Overall exports from China were 5.9 percent higher than last year in November in dollar terms, customs data released on Monday showed, at $330.3 billion, better than economists’ estimates. That was an improvement from a 1.1 percent contraction in October.
Underscoring a widening gap between overall exports and imports, the customs data showed that China’s trade surplus for the first 11 months surpassed the $1 trillion mark, at nearly $1.08 trillion. That’s a record high for any single year and is more than the $992 billion surplus in all of 2024, based on official data compiled by FactSet.
While exports from China to the US have fallen for most of the year, shipments have surged to other destinations, including Southeast Asia, Africa, Latin America, , Africa and the European Union.
China’s imports increased 1.9 percent in November, at more than $218.6 billion, better than October’s 1 percent growth, even though a persistent downturn in the property sector is still weighing on consumer spending and business investment.

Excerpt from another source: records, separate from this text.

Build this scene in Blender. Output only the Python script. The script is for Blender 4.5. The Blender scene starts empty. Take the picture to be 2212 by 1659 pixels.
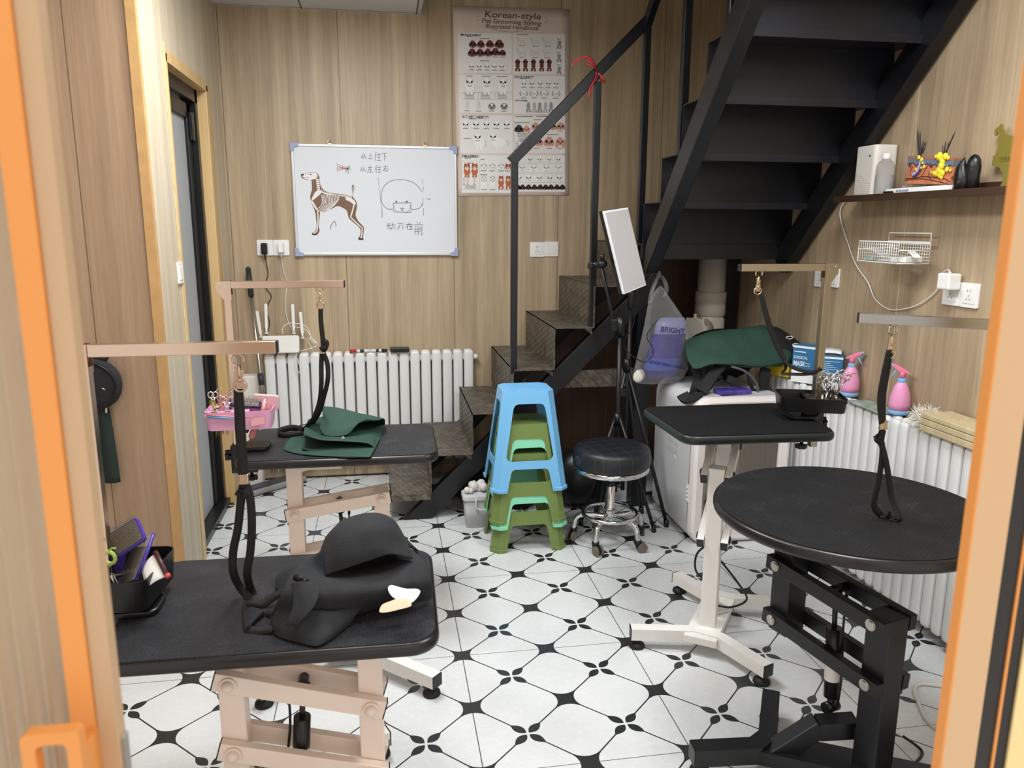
import bpy, bmesh, math, random
from mathutils import Vector, Matrix
random.seed(7)
SC = bpy.context.scene
COL = SC.collection
PI = math.pi

# ------------------------------------------------------------------ camera
CF = 1666.99                     # focal length in pixels of the 2212 px wide frame
YAW, PITCH, ROLL = 0.163717, 0.204041, 0.0045707
CP = Vector((-0.231526, -3.041668, 1.475906))
def _axes():
    cy, sy, cp, sp, cr, sr = math.cos(YAW), math.sin(YAW), math.cos(PITCH), math.sin(PITCH), math.cos(ROLL), math.sin(ROLL)
    f = Vector((sy*cp, cy*cp, -sp)); r = Vector((cy, -sy, 0)); u = r.cross(f)
    return f, cr*r + sr*u, -sr*r + cr*u
FW, RT, UP = _axes()
cam = bpy.data.cameras.new('camera')
cam.sensor_width = 36.0; cam.sensor_fit = 'HORIZONTAL'
cam.lens = CF/2212*36.0
cam.clip_start = 0.05
cam.dof.use_dof = True; cam.dof.focus_distance = 2.9; cam.dof.aperture_fstop = 5.6
camo = bpy.data.objects.new('camera', cam); COL.objects.link(camo)
camo.matrix_world = Matrix(((RT.x, UP.x, -FW.x, CP.x), (RT.y, UP.y, -FW.y, CP.y), (RT.z, UP.z, -FW.z, CP.z), (0, 0, 0, 1)))
SC.camera = camo
# measured points: where a sight line of the photograph meets a plane of the room
def _ray(px, py): return FW + RT*((px-1106)/CF) - UP*((py-829.5)/CF)
def onX(px, py, x): d = _ray(px, py); return CP + d*((x-CP.x)/d.x)
def onY(px, py, y): d = _ray(px, py); return CP + d*((y-CP.y)/d.y)
def onZ(px, py, z): d = _ray(px, py); return CP + d*((z-CP.z)/d.z)

# ------------------------------------------------------------------ world, lights, exposure
wd = bpy.data.worlds.new('world'); SC.world = wd; wd.use_nodes = True
wd.node_tree.nodes['Background'].inputs[0].default_value = (1.0, 0.96, 0.91, 1)
wd.node_tree.nodes['Background'].inputs[1].default_value = 0.62
def area(name, loc, sx, sy, power, col=(1, 1, 1), rot=(0, 0, 0), spread=180):
    l = bpy.data.lights.new(name, 'AREA'); l.shape = 'RECTANGLE'; l.size = sx; l.size_y = sy
    l.energy = power; l.color = col; l.spread = math.radians(spread)
    o = bpy.data.objects.new(name, l); o.location = loc; o.rotation_euler = rot; COL.objects.link(o)
    return o
area('ceiling_panel_light', (-0.42, -0.15, 2.56), 0.58, 0.58, 20, (0.95, 0.985, 1.0))
area('ceiling_panel_light', (-0.42, -1.05, 2.56), 0.58, 0.58, 10, (0.95, 0.985, 1.0))
area('ceiling_panel_light', (0.95, -1.25, 2.56), 0.58, 0.58, 17, (0.95, 0.985, 1.0))
area('hall_light', (0.0, -3.6, 2.5), 1.0, 0.5, 4, (1, 0.78, 0.5))
SC.view_settings.view_transform = 'Standard'; SC.view_settings.look = 'None'
SC.view_settings.gamma = 1.0; SC.view_settings.use_curve_mapping = False
SC.view_settings.exposure = 0.86

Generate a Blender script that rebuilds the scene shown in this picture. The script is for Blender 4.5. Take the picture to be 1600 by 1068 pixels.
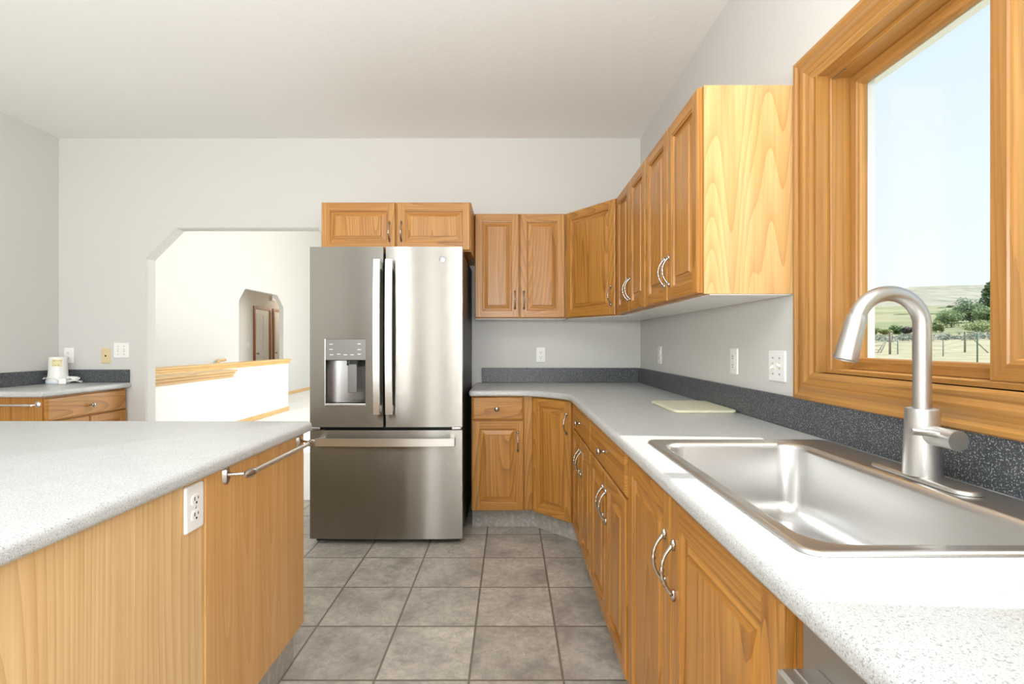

A year-long trade truce between China and the US was reached at a meeting between US President Donald Trump and Chinese leader Xi Jinping in late October in South Korea.
The US has lowered its tariffs on China, and China has promised to halt its export controls related to rare earths.
“It’s likely that November exports have yet to fully reflect the tariff cut, which should feed through in the coming months,” ING Bank chief economist for Greater China Lynn Song wrote in a report.
China’s factory activity contracted for an eighth straight month in November, according to an official survey, and economists said it was still early to determine whether there was a real rebound in external demand following the US-China trade truce.
With exports still going strong, economists generally expect China to more or less meet its economic growth target of around 5 percent for this year.
Chinese leaders had outlined a focus on advanced manufacturing for the next five years following a high-level meeting in October.
An annual economic planning meeting was held on Monday, led by Xi, to map out economic growth plans for 2026, according to state news agency Xinhua, as Chinese leaders reiterated a focus on “pursuing progress while ensuring stability.”
A stable global trade environment is not likely to last long, said Chi Lo, Global Market Strategist, BNP Paribas Asset Management, as China-US relations “remain in a stalemate” despite their temporary trade truce.
Still, some economists believe that China will continue to gain export market share in coming years.
Morgan Stanley predicts by 2030, China’s market share in global exports will reach 16.5 percent, up from about 15 percent currently, fueled by its edge in advanced manufacturing and high-growth sectors such as electric vehicles, robotics and batteries.
“Despite persistent trade tensions, continued protectionism, and G20 economies taking up active industrial policies, we believe China will gain more share in the global goods export market,” Morgan Stanley Chief Asia Economist Chetan Ahya said in a recent note.